I recently watched David Cronenberg’s new movie, Cosmopolis, and shortly after doing so read the Don Delillo novel on which it’s based. I’ll have my review of the Delillo up in the next few days, but reading it made me think about what seems to me a key failure of much contemporary fiction.
The great fiction of the nineteenth century engaged with the world around it. It looked to the problems of its day and sought to capture and explore them. Authors such as Balzac or Zola weren’t afraid of life beyond their studios, nor Dickens or indeed Trollope. Later came writers such as Eliot, showing us fear in a handful of dust, Fitzgerald, capturing the spirit of an age, Dos Passos pushing at what the novel could do so as to better show the city around him, Orwell showing suburban despair, civil war and so much more. These are exciting writers.
Cosmopolis, published in 2000, tries to capture our age. It tries to investigate how the world is changing around us and how the pace of that change seems to constantly accelerate. It explores the movement of value from the physical to the insubstantial, the virtual. It is flat and affectless, mirroring a time of surfaces and shallow sensation, but at the same time looks to deeper currents of information and the sense that we can be helplessly caught in vast forces of capital and history that though created by us seem somehow beyond our control.

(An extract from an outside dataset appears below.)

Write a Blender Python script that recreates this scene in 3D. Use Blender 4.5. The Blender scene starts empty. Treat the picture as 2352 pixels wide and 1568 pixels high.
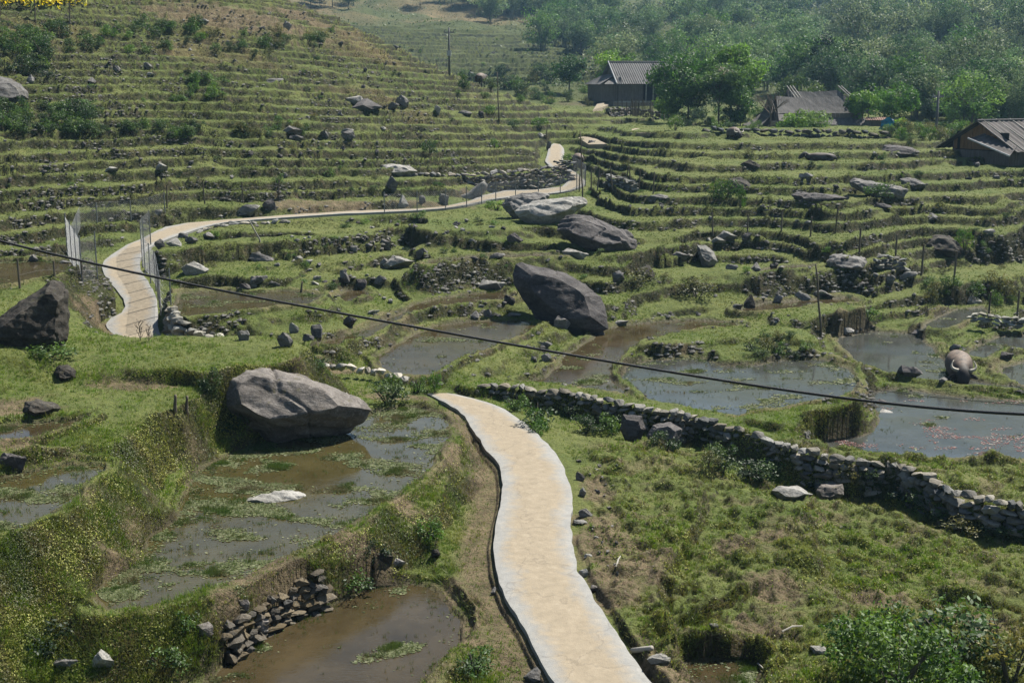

Delillo doesn’t wholly succeed in his goals, but he tries. He sees the world around us and tries to say something about it, about our world, the one that can only exist right now and that never existed before and never will again. Most contemporary novelists avoid that challenge, setting their fictions in the recent past or a strangely timeless present that might as well be past. The Yips, to take one example, though published in 2012 is set in a prelapsarian 2006, already a historical novel.
As I write this economies globally are adjusting to a painful “new normal”. The markets are spoken of as if some deity that must be appeased, with governments replaced where necessary with appointed officials imposing austerity regimes while their people flail around for lack of offered alternatives. At the same time, many of us have phones that double as computers, more powerful than those I owned in the 1980s or ’90s. I call up maps when walking in new places, routes appear on a screen showing me where I need to go. My CD collection is increasingly a record not of the music I like, but of the music I used to like before downloads became so readily purchasable.
As Paul Simon said more than two decades ago, this is an age of miracles and wonders. The fact he said that in the 1980s makes an obvious point, we always are and hopefully shall be for a long time yet in an age of miracles and wonders, but the details of those wonders change and the shape of our lives changes with them.
I’m not suggesting here that novelists should dwell on the flotsam of our lives, on twitter accounts and Greek bailouts (though nor am I saying that they shouldn’t). At the same time I am suggesting that the world has changed, and that to write about it as if it hadn’t is a form of creative cowardice. To write about a world where comfortably middle class people live comfortable lives much as they would have twenty years ago or even fifty years ago, without acknowledgement of how unrepresentative those lives have become, is a dereliction.
We live in a time in which, in the West, children can now expect a lower standard of living than their parents. A time too in which most families need two salaries to survive, but with widespread unemployment and where many jobs that do exist are part time or insecure. A time in which there is a great transfer of power and wealth from West to East, creating a sense of our own coming obsolescence (I write here from a Western perspective).
We live in a time of near-constant war, but war fought with drones in places where our news cameras do not go. We hear statistics, 30 suspected militants killed, but see no footage of bodies or burnt homes. We live in a time when protest has become seemingly irrelevant, and where governments can sometimes appear to owe more to distant millionaires and billionaires than their own peoples. We live in a time when banks commit offences most of us barely understand, or don’t understand at all, and which are somehow too large to ever be punished.
Not all of this is new, and not everything is bleak (it never is), but what it is is largely missing from the contemporary English language novel. Talking to the present risks being irrelevant tomorrow, but better that than never being relevant at all. John Lanchester may not have fully succeeded in his Capital, just as Delillo doesn’t fully succeed in Cosmopolis. At least though they haven’t just given up.